§ Direction
Output the material below in full, exactly as it is.

═══ Collected data

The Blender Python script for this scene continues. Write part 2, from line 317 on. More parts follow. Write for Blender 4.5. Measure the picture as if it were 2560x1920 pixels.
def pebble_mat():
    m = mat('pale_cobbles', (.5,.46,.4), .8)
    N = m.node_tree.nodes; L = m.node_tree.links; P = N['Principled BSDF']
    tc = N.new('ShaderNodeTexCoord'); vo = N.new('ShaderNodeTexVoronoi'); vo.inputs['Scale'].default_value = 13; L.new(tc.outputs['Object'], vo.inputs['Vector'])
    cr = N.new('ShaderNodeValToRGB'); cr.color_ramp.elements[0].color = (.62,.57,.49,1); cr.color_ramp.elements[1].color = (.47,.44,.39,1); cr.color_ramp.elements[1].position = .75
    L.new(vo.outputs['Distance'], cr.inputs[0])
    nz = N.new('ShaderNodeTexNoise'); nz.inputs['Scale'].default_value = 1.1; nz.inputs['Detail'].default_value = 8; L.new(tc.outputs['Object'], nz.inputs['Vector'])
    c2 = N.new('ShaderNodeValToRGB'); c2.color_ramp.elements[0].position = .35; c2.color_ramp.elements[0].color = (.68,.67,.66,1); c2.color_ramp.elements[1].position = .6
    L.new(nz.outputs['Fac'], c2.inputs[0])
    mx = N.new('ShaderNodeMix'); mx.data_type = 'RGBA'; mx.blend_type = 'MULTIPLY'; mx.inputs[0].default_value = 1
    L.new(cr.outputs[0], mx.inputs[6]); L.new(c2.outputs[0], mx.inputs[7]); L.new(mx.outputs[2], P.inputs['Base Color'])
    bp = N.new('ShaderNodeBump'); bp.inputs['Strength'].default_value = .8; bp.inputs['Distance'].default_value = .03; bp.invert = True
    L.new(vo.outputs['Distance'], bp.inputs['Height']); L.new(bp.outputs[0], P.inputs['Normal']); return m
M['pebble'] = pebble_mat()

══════

§ Result of the task
The Blender Python script for this scene continues. Write part 2, from line 317 on. More parts follow. Write for Blender 4.5. Measure the picture as if it were 2560x1920 pixels.
def pebble_mat():
    m = mat('pale_cobbles', (.5,.46,.4), .8)
    N = m.node_tree.nodes; L = m.node_tree.links; P = N['Principled BSDF']
    tc = N.new('ShaderNodeTexCoord'); vo = N.new('ShaderNodeTexVoronoi'); vo.inputs['Scale'].default_value = 13; L.new(tc.outputs['Object'], vo.inputs['Vector'])
    cr = N.new('ShaderNodeValToRGB'); cr.color_ramp.elements[0].color = (.62,.57,.49,1); cr.color_ramp.elements[1].color = (.47,.44,.39,1); cr.color_ramp.elements[1].position = .75
    L.new(vo.outputs['Distance'], cr.inputs[0])
    nz = N.new('ShaderNodeTexNoise'); nz.inputs['Scale'].default_value = 1.1; nz.inputs['Detail'].default_value = 8; L.new(tc.outputs['Object'], nz.inputs['Vector'])
    c2 = N.new('ShaderNodeValToRGB'); c2.color_ramp.elements[0].position = .35; c2.color_ramp.elements[0].color = (.68,.67,.66,1); c2.color_ramp.elements[1].position = .6
    L.new(nz.outputs['Fac'], c2.inputs[0])
    mx = N.new('ShaderNodeMix'); mx.data_type = 'RGBA'; mx.blend_type = 'MULTIPLY'; mx.inputs[0].default_value = 1
    L.new(cr.outputs[0], mx.inputs[6]); L.new(c2.outputs[0], mx.inputs[7]); L.new(mx.outputs[2], P.inputs['Base Color'])
    bp = N.new('ShaderNodeBump'); bp.inputs['Strength'].default_value = .8; bp.inputs['Distance'].default_value = .03; bp.invert = True
    L.new(vo.outputs['Distance'], bp.inputs['Height']); L.new(bp.outputs[0], P.inputs['Normal']); return m
M['pebble'] = pebble_mat()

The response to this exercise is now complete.